→ **INFORMATION SHOWN**:
--------------------------------------------------
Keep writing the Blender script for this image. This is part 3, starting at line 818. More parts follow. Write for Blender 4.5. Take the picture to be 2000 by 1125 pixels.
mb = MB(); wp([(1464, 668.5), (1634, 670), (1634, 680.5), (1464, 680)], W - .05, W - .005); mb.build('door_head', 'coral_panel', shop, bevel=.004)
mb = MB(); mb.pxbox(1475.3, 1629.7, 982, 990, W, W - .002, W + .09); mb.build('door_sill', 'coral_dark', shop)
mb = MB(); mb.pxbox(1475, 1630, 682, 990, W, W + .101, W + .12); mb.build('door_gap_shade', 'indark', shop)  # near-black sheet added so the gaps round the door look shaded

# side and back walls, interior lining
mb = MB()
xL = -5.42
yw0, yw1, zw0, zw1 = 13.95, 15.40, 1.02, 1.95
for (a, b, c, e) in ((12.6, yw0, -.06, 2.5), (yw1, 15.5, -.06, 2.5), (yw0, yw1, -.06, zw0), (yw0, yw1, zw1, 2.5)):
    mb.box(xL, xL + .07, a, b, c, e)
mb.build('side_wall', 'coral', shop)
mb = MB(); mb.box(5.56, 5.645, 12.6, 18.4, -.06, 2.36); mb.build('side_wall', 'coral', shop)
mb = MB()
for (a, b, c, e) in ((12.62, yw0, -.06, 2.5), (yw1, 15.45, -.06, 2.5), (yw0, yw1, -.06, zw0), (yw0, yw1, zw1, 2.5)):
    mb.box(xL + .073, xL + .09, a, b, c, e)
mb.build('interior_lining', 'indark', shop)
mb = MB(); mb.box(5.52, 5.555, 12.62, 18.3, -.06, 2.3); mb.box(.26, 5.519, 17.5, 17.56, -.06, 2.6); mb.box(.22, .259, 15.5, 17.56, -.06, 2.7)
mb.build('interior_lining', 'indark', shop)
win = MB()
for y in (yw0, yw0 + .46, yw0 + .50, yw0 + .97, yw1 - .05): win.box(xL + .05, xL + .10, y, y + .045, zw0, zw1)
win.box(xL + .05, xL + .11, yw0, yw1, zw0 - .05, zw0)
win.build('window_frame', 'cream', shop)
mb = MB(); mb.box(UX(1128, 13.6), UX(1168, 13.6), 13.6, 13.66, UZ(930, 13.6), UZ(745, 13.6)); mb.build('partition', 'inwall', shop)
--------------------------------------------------
→ **STATED GOAL**: Copy out each line exactly as written.

→ **COMPLETED TASK**:
Keep writing the Blender script for this image. This is part 3, starting at line 818. More parts follow. Write for Blender 4.5. Take the picture to be 2000 by 1125 pixels.
mb = MB(); wp([(1464, 668.5), (1634, 670), (1634, 680.5), (1464, 680)], W - .05, W - .005); mb.build('door_head', 'coral_panel', shop, bevel=.004)
mb = MB(); mb.pxbox(1475.3, 1629.7, 982, 990, W, W - .002, W + .09); mb.build('door_sill', 'coral_dark', shop)
mb = MB(); mb.pxbox(1475, 1630, 682, 990, W, W + .101, W + .12); mb.build('door_gap_shade', 'indark', shop)  # near-black sheet added so the gaps round the door look shaded

# side and back walls, interior lining
mb = MB()
xL = -5.42
yw0, yw1, zw0, zw1 = 13.95, 15.40, 1.02, 1.95
for (a, b, c, e) in ((12.6, yw0, -.06, 2.5), (yw1, 15.5, -.06, 2.5), (yw0, yw1, -.06, zw0), (yw0, yw1, zw1, 2.5)):
    mb.box(xL, xL + .07, a, b, c, e)
mb.build('side_wall', 'coral', shop)
mb = MB(); mb.box(5.56, 5.645, 12.6, 18.4, -.06, 2.36); mb.build('side_wall', 'coral', shop)
mb = MB()
for (a, b, c, e) in ((12.62, yw0, -.06, 2.5), (yw1, 15.45, -.06, 2.5), (yw0, yw1, -.06, zw0), (yw0, yw1, zw1, 2.5)):
    mb.box(xL + .073, xL + .09, a, b, c, e)
mb.build('interior_lining', 'indark', shop)
mb = MB(); mb.box(5.52, 5.555, 12.62, 18.3, -.06, 2.3); mb.box(.26, 5.519, 17.5, 17.56, -.06, 2.6); mb.box(.22, .259, 15.5, 17.56, -.06, 2.7)
mb.build('interior_lining', 'indark', shop)
win = MB()
for y in (yw0, yw0 + .46, yw0 + .50, yw0 + .97, yw1 - .05): win.box(xL + .05, xL + .10, y, y + .045, zw0, zw1)
win.box(xL + .05, xL + .11, yw0, yw1, zw0 - .05, zw0)
win.build('window_frame', 'cream', shop)
mb = MB(); mb.box(UX(1128, 13.6), UX(1168, 13.6), 13.6, 13.66, UZ(930, 13.6), UZ(745, 13.6)); mb.build('partition', 'inwall', shop)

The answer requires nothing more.